▸ JOB: Retype only what runs from the first line of the listing to the line holding "return Vector((r.x * k, y, CH + r.z * k))", both included. Do not retype the pictures.

--- GIVEN INFORMATION ---

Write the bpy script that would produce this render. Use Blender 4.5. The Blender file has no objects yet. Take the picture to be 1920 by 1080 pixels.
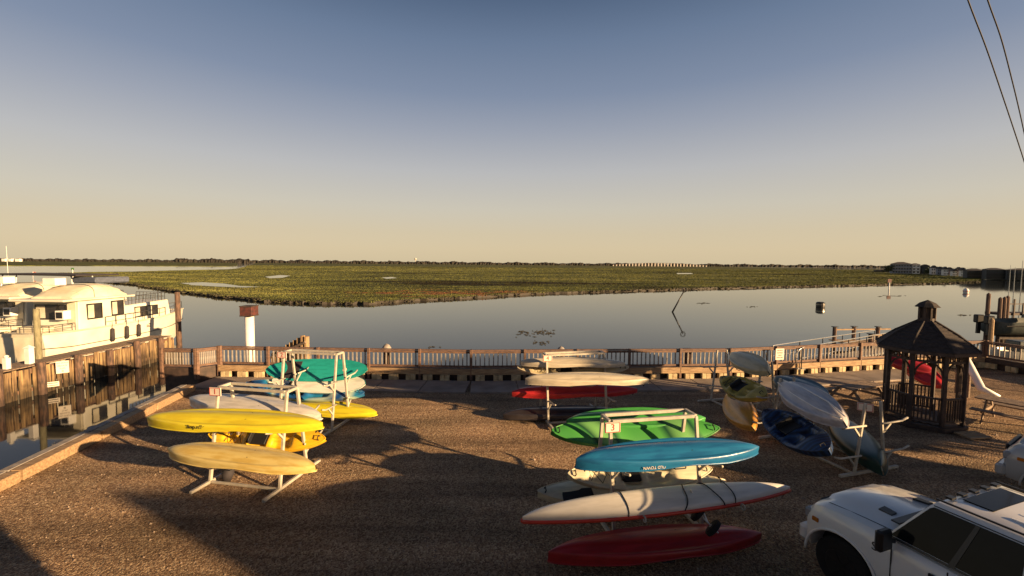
import bpy, bmesh, math, random
import numpy as np
from mathutils import Vector, Matrix, Euler
random.seed(7); rng = np.random.default_rng(11)
R = math.radians
SC = bpy.context.scene
COL = SC.collection

# ------------------------------------------------------------------ camera, world, sun, exposure
F = 800.0; CH = 5.0
PITCH = math.atan(46 / F); ROLL = math.atan(0.0078)
cam_data = bpy.data.cameras.new('camera'); cam = bpy.data.objects.new('camera', cam_data); COL.objects.link(cam)
cam_data.sensor_width = 36; cam_data.lens = 36 * F / 1920; cam_data.clip_start = 0.05; cam_data.clip_end = 20000
M_CAM = Matrix.Rotation(R(90) - PITCH, 4, 'X') @ Matrix.Rotation(ROLL, 4, 'Z')
M_CAM.translation = (0, 0, CH)
cam.matrix_world = M_CAM
SC.camera = cam
def ray(px, py):
    return (M_CAM.to_3x3() @ Vector(((px - 960) / F, (540 - py) / F, -1))).normalized()
def G(px, py, z=0.0):
    r = ray(px, py); k = (z - CH) / r.z
    return Vector((r.x * k, r.y * k, z))
def W(px, py, y):
    r = ray(px, py); k = y / r.y
    return Vector((r.x * k, y, CH + r.z * k))

SUN_EL = R(11.5); SH = Vector((-0.883, 0.469, 0)).normalized()      # SH: the way shadows fall on the ground
world = bpy.data.worlds.new('World'); SC.world = world; world.use_nodes = True
wn = world.node_tree; wn.nodes.clear()
sky = wn.nodes.new('ShaderNodeTexSky'); sky.sky_type = 'NISHITA'; sky.sun_disc = False
sky.sun_elevation = SUN_EL; sky.sun_rotation = math.atan2(-SH.x, -SH.y)
sky.altitude = 0; sky.air_density = 1.0; sky.dust_density = 1.6; sky.ozone_density = 2.0
tc = wn.nodes.new('ShaderNodeTexCoord'); sep = wn.nodes.new('ShaderNodeSeparateXYZ')
ramp = wn.nodes.new('ShaderNodeValToRGB')
el = ramp.color_ramp.elements
SKYR = [(0.0, (0.945, 0.724, 0.63)), (0.032, (0.906, 0.677, 0.567)), (0.067, (0.803, 0.504, 0.37)), (0.124, (0.882, 0.543, 0.402)), (0.203, (0.929, 0.575, 0.441)), (0.288, (0.811, 0.512, 0.425)), (0.358, (0.654, 0.457, 0.402)), (0.447, (0.52, 0.402, 0.386)), (0.518, (0.354, 0.299, 0.307)), (0.7, (0.132, 0.118, 0.142)), (1.0, (0.085, 0.08, 0.113))]
while len(el) < len(SKYR): el.new(.5)
for e, (p, c) in zip(el, SKYR): e.position = p; e.color = (*c, 1)
mul = wn.nodes.new('ShaderNodeMix'); mul.data_type = 'RGBA'; mul.blend_type = 'MULTIPLY'; mul.inputs['Factor'].default_value = 1
bg = wn.nodes.new('ShaderNodeBackground'); bg.inputs['Strength'].default_value = 0.15
wo = wn.nodes.new('ShaderNodeOutputWorld')
wn.links.new(tc.outputs['Generated'], sep.inputs[0]); wn.links.new(sep.outputs['Z'], ramp.inputs[0])
wn.links.new(sky.outputs[0], mul.inputs['A']); wn.links.new(ramp.outputs[0], mul.inputs['B'])
ramp2 = wn.nodes.new('ShaderNodeValToRGB'); el2 = ramp2.color_ramp.elements
SKY2 = [(0.0, (1.72, 1.42, .92)), (.032, (1.76, 1.46, .96)), (.067, (1.70, 1.46, 1.02)), (.124, (1.55, 1.45, 1.20)), (.203, (1.26, 1.27, 1.28)), (.288, (.86, .95, 1.14)), (.358, (.57, .71, .99)), (.447, (.38, .53, .81)), (.518, (.22, .34, .57)), (.65, (.12, .19, .34)), (.8, (.08, .12, .24)), (1.0, (.06, .09, .19))]
while len(el2) < len(SKY2): el2.new(.5)
for e, (p, c) in zip(el2, SKY2): e.position = p; e.color = (*c, 1)
mix2 = wn.nodes.new('ShaderNodeMix'); mix2.data_type = 'RGBA'; mix2.inputs['Factor'].default_value = .94
wn.links.new(sep.outputs['Z'], ramp2.inputs[0]); wn.links.new(mul.outputs['Result'], mix2.inputs['A']); wn.links.new(ramp2.outputs[0], mix2.inputs['B'])
wn.links.new(mix2.outputs['Result'], bg.inputs[0]); wn.links.new(bg.outputs[0], wo.inputs[0])
sl = bpy.data.lights.new('sun', 'SUN'); sl.energy = 5.0; sl.angle = R(0.5); sl.color = (1.0, .66, .34)
sun = bpy.data.objects.new('sun', sl); COL.objects.link(sun)
sd = Vector((SH.x * math.cos(SUN_EL), SH.y * math.cos(SUN_EL), -math.sin(SUN_EL)))
sun.rotation_euler = sd.to_track_quat('-Z', 'Y').to_euler()
SC.view_settings.view_transform = 'Standard'; SC.view_settings.look = 'None'
SC.view_settings.gamma = 1; SC.view_settings.use_curve_mapping = False; SC.view_settings.exposure = 1.35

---

▸ TASK RESULT:
Write the bpy script that would produce this render. Use Blender 4.5. The Blender file has no objects yet. Take the picture to be 1920 by 1080 pixels.
import bpy, bmesh, math, random
import numpy as np
from mathutils import Vector, Matrix, Euler
random.seed(7); rng = np.random.default_rng(11)
R = math.radians
SC = bpy.context.scene
COL = SC.collection

# ------------------------------------------------------------------ camera, world, sun, exposure
F = 800.0; CH = 5.0
PITCH = math.atan(46 / F); ROLL = math.atan(0.0078)
cam_data = bpy.data.cameras.new('camera'); cam = bpy.data.objects.new('camera', cam_data); COL.objects.link(cam)
cam_data.sensor_width = 36; cam_data.lens = 36 * F / 1920; cam_data.clip_start = 0.05; cam_data.clip_end = 20000
M_CAM = Matrix.Rotation(R(90) - PITCH, 4, 'X') @ Matrix.Rotation(ROLL, 4, 'Z')
M_CAM.translation = (0, 0, CH)
cam.matrix_world = M_CAM
SC.camera = cam
def ray(px, py):
    return (M_CAM.to_3x3() @ Vector(((px - 960) / F, (540 - py) / F, -1))).normalized()
def G(px, py, z=0.0):
    r = ray(px, py); k = (z - CH) / r.z
    return Vector((r.x * k, r.y * k, z))
def W(px, py, y):
    r = ray(px, py); k = y / r.y
    return Vector((r.x * k, y, CH + r.z * k))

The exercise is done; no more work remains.